Business

Family Offices Look to Private Equity Amid Volatility

Family offices largely maintained their asset allocations, making fewer shifts than last year and half of respondents kept their fixed income holdings steady, and two thirds did so in real estate, according to Citi Wealth’s 2025 Global Family Office Report.

The report said that private equity (PE) saw the most notable bullish movement, with those increasing allocations outnumbering those decreasing by 26%. Citi Wealth surveyed 346 family offices, 23% of which are from Europe, Middle East nd Africa (EMEA), with an average net worth of $2.1 billion.

Among the minority who altered their public equity and fixed income exposure, a net 11% and 14% made increases respectively, well down from last year’s levels. Regionally, Asia Pacific made the greatest increases in public equity, with the Americas leading in private equity.
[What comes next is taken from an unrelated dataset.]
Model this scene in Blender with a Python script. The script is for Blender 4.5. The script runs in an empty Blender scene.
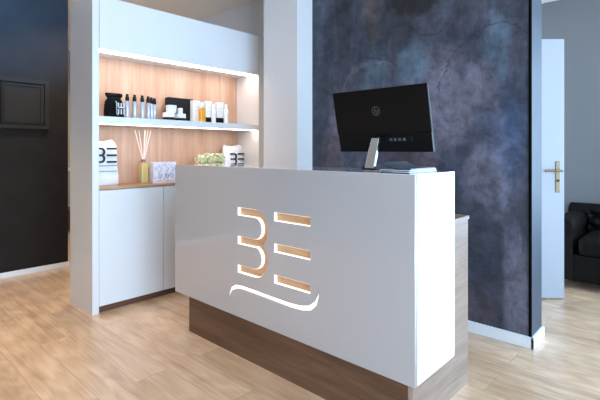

Overall, though, ongoing trade and monetary policy uncertainty, geopolitical tensions and fiscal concerns may have kept many family offices in wait-and-see mode.

Positive Outlook for Portfolio Returns

Family offices expressed optimism about twelve-month portfolio returns. Possible drivers of this positive sentiment include potential US deregulation, interest rate cuts and advancements in artificial intelligence.

A significant cohort (30%) anticipated returns between 10%–15%, with an additional 8% expecting returns exceeding 15%.

Despite the optimism, there was little consensus as to which asset classes could potentially drive portfolio performance. Sentiment was neutral across all asset classes on a six- to twelve-month horizon.

Even in private and public equity, neutral sentiment stood at 59%. It therefore seems likely that family offices believe their active selection of individual assets may drive portfolio returns, rather than broad asset class exposure.

Amid the market turmoil following the US tariffs announcement in April, nearly two thirds of family offices took action to boost portfolio resilience. Thirty-nine percent cited active management as their response.

They allocated more to perceived defensive asset classes and geographies (25% and 15% respectively). Some 14% engaged in hedging strategies while 13% shifted to perceived defensive sectors.

During the period, we noticed family offices showing even greater interest in seeking analyses of their liquid and illiquid risk exposures across all their providers. These frequently inform hedging and active investment strategies.

AI Deployment

The proportion of respondents mentioning artificial intelligence (AI) deployment has nearly doubled since last year, particularly in the automation of operational tasks (22%) and investment analysis or forecasting (22%).

However, this transformational technology has yet to be integrated across all functions, especially those involving risk and compliance. Barriers to technology adoption more generally included lack of internal expertise (57%), lack of awareness (34%), and concerns about cybersecurity and return on investment, the report said.